Quando, negli anni '70-'80, tra le sue balzane simpatie ci furono i «compagni che sbagliano», contigui al terrorismo rosso, l'attuale giustizialista adoratore dei pm, scrisse articoli infuocati contro la magistratura. Ecco alcuni excerpta di quando si ergeva a difensore della giustizia giusta in favore dei ceffi in passamontagna. «La parola di chi denuncia contro la parola di chi è imputato: garantismo vorrebbe che “in dubio pro reo”». Ottimo proposito che però dimenticherà quando imputato sarà l'odiato Craxi. «Il carcere deve seguire l'esibizione di prove, non essere strumento per cercarle». Più che giusto, ma farà orecchio da mercante quando a subirlo saranno i colletti bianchi, da Calogero Mannino al suicida Gabriele Cagliari.

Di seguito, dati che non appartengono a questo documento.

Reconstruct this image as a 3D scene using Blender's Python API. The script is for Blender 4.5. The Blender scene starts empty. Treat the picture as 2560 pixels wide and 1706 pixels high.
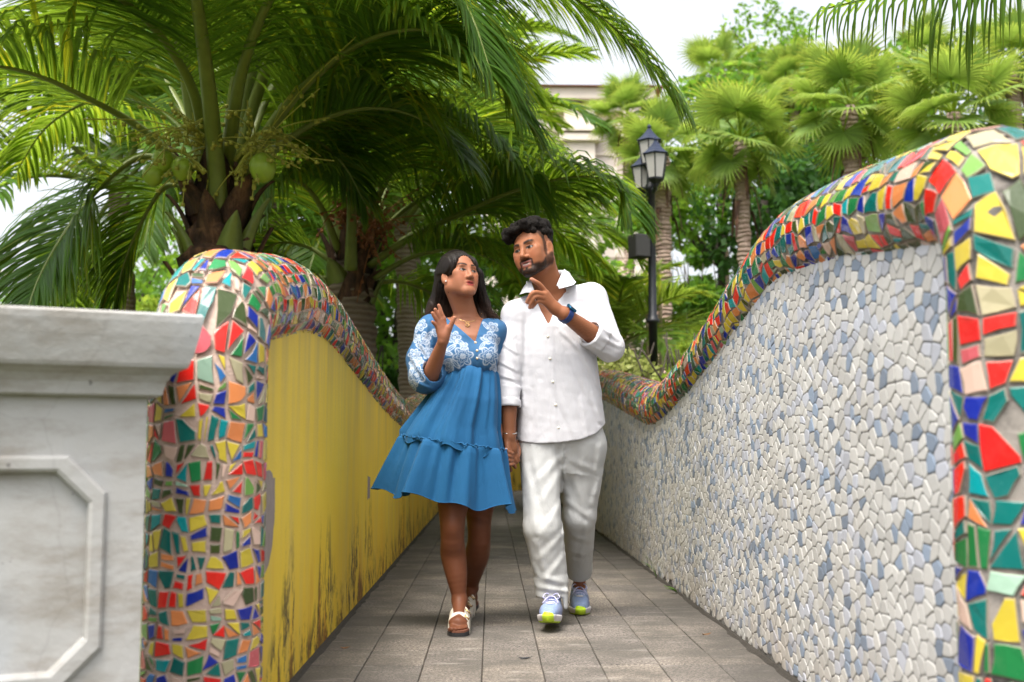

«Il pm in Italia può condannare al carcere senza controlli, senza dibattimento, senza prove. Questo è uno scandalo giuridico». Sublime, ma non farà una piega quando gli incarcerati a capriccio saranno i suoi nemici politici. Fu addirittura estimatore di Corrado Carnevale, il giudice garantista bestia nera del forcaiolismo. Di lui ha scritto: «Del tutto discutibile la critica che gli viene rivolta per eccesso di garantismo. Si dice che annullando le condanne contro la mafia, i criminali vengono avvantaggiati. Verissimo. Non se ne esce però praticando la disinvoltura processuale, ma trovando le prove».

Flores non potrebbe dire meglio, se non fosse che è tutto fasullo: solo un

mezzo per difendere i suoi amici in galera. Un lustro dopo, in effetti, bollerà Carnevale come Ammazzasentenze e comincerà ad andare a braccetto con i suoi opposti antropologici: i Caselli e i Di Pietro. Marchese ma ipocrita.